'''
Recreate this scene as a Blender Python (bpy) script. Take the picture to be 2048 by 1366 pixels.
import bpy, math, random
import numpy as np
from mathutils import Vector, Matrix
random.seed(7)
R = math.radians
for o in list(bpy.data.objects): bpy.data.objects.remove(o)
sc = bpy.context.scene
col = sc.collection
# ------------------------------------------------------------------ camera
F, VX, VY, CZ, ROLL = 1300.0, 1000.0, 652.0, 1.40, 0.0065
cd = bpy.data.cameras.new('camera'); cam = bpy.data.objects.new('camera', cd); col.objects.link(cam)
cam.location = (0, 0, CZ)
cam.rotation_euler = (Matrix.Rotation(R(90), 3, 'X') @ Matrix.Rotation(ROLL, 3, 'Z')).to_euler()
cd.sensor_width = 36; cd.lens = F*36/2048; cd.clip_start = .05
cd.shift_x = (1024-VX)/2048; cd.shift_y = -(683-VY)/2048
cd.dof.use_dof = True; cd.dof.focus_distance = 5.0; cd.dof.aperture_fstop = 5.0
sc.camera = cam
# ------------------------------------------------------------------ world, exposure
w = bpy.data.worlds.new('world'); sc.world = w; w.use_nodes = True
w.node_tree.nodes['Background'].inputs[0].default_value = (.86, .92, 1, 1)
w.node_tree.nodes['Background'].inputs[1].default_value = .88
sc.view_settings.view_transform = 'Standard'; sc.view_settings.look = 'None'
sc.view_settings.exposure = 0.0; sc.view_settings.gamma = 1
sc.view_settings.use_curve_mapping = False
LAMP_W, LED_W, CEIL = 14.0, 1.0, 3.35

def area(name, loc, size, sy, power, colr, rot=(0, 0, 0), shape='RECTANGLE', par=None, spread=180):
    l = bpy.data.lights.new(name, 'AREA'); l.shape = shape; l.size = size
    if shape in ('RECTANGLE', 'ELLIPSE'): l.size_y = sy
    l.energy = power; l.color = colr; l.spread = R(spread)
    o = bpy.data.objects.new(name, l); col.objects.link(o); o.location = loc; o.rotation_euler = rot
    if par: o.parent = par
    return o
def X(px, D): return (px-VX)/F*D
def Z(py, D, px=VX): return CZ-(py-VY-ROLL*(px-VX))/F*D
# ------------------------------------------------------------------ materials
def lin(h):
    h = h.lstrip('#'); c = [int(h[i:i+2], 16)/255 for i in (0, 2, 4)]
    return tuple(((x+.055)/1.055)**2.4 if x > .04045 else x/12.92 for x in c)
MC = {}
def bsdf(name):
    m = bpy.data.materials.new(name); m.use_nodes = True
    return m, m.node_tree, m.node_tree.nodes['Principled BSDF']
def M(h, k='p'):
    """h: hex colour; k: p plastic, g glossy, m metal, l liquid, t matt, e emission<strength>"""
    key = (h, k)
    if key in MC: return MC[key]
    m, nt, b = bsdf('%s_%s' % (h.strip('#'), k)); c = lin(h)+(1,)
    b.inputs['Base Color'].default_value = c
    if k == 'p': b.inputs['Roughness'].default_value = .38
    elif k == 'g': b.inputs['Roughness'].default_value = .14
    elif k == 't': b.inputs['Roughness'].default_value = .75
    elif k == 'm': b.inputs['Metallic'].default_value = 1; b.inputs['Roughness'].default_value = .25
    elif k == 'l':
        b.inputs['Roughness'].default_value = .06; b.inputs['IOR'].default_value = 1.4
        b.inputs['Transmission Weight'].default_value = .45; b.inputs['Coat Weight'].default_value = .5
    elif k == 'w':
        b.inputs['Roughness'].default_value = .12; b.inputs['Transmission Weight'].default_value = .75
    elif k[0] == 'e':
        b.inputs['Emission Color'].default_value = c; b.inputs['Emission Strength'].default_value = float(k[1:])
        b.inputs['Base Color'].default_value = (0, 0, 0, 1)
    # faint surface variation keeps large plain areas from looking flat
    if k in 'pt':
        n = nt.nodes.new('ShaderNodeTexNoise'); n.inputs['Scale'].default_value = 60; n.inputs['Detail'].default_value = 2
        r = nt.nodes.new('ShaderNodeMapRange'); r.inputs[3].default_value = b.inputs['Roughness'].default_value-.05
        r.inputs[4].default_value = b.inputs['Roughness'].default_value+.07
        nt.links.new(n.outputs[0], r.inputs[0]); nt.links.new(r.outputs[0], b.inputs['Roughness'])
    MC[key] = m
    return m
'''
**Work to do:**
Each line of the listing should be copied exactly.

**Result for this task:**
Recreate this scene as a Blender Python (bpy) script. Take the picture to be 2048 by 1366 pixels.
import bpy, math, random
import numpy as np
from mathutils import Vector, Matrix
random.seed(7)
R = math.radians
for o in list(bpy.data.objects): bpy.data.objects.remove(o)
sc = bpy.context.scene
col = sc.collection
# ------------------------------------------------------------------ camera
F, VX, VY, CZ, ROLL = 1300.0, 1000.0, 652.0, 1.40, 0.0065
cd = bpy.data.cameras.new('camera'); cam = bpy.data.objects.new('camera', cd); col.objects.link(cam)
cam.location = (0, 0, CZ)
cam.rotation_euler = (Matrix.Rotation(R(90), 3, 'X') @ Matrix.Rotation(ROLL, 3, 'Z')).to_euler()
cd.sensor_width = 36; cd.lens = F*36/2048; cd.clip_start = .05
cd.shift_x = (1024-VX)/2048; cd.shift_y = -(683-VY)/2048
cd.dof.use_dof = True; cd.dof.focus_distance = 5.0; cd.dof.aperture_fstop = 5.0
sc.camera = cam
# ------------------------------------------------------------------ world, exposure
w = bpy.data.worlds.new('world'); sc.world = w; w.use_nodes = True
w.node_tree.nodes['Background'].inputs[0].default_value = (.86, .92, 1, 1)
w.node_tree.nodes['Background'].inputs[1].default_value = .88
sc.view_settings.view_transform = 'Standard'; sc.view_settings.look = 'None'
sc.view_settings.exposure = 0.0; sc.view_settings.gamma = 1
sc.view_settings.use_curve_mapping = False
LAMP_W, LED_W, CEIL = 14.0, 1.0, 3.35

def area(name, loc, size, sy, power, colr, rot=(0, 0, 0), shape='RECTANGLE', par=None, spread=180):
    l = bpy.data.lights.new(name, 'AREA'); l.shape = shape; l.size = size
    if shape in ('RECTANGLE', 'ELLIPSE'): l.size_y = sy
    l.energy = power; l.color = colr; l.spread = R(spread)
    o = bpy.data.objects.new(name, l); col.objects.link(o); o.location = loc; o.rotation_euler = rot
    if par: o.parent = par
    return o
def X(px, D): return (px-VX)/F*D
def Z(py, D, px=VX): return CZ-(py-VY-ROLL*(px-VX))/F*D
# ------------------------------------------------------------------ materials
def lin(h):
    h = h.lstrip('#'); c = [int(h[i:i+2], 16)/255 for i in (0, 2, 4)]
    return tuple(((x+.055)/1.055)**2.4 if x > .04045 else x/12.92 for x in c)
MC = {}
def bsdf(name):
    m = bpy.data.materials.new(name); m.use_nodes = True
    return m, m.node_tree, m.node_tree.nodes['Principled BSDF']
def M(h, k='p'):
    """h: hex colour; k: p plastic, g glossy, m metal, l liquid, t matt, e emission<strength>"""
    key = (h, k)
    if key in MC: return MC[key]
    m, nt, b = bsdf('%s_%s' % (h.strip('#'), k)); c = lin(h)+(1,)
    b.inputs['Base Color'].default_value = c
    if k == 'p': b.inputs['Roughness'].default_value = .38
    elif k == 'g': b.inputs['Roughness'].default_value = .14
    elif k == 't': b.inputs['Roughness'].default_value = .75
    elif k == 'm': b.inputs['Metallic'].default_value = 1; b.inputs['Roughness'].default_value = .25
    elif k == 'l':
        b.inputs['Roughness'].default_value = .06; b.inputs['IOR'].default_value = 1.4
        b.inputs['Transmission Weight'].default_value = .45; b.inputs['Coat Weight'].default_value = .5
    elif k == 'w':
        b.inputs['Roughness'].default_value = .12; b.inputs['Transmission Weight'].default_value = .75
    elif k[0] == 'e':
        b.inputs['Emission Color'].default_value = c; b.inputs['Emission Strength'].default_value = float(k[1:])
        b.inputs['Base Color'].default_value = (0, 0, 0, 1)
    # faint surface variation keeps large plain areas from looking flat
    if k in 'pt':
        n = nt.nodes.new('ShaderNodeTexNoise'); n.inputs['Scale'].default_value = 60; n.inputs['Detail'].default_value = 2
        r = nt.nodes.new('ShaderNodeMapRange'); r.inputs[3].default_value = b.inputs['Roughness'].default_value-.05
        r.inputs[4].default_value = b.inputs['Roughness'].default_value+.07
        nt.links.new(n.outputs[0], r.inputs[0]); nt.links.new(r.outputs[0], b.inputs['Roughness'])
    MC[key] = m
    return m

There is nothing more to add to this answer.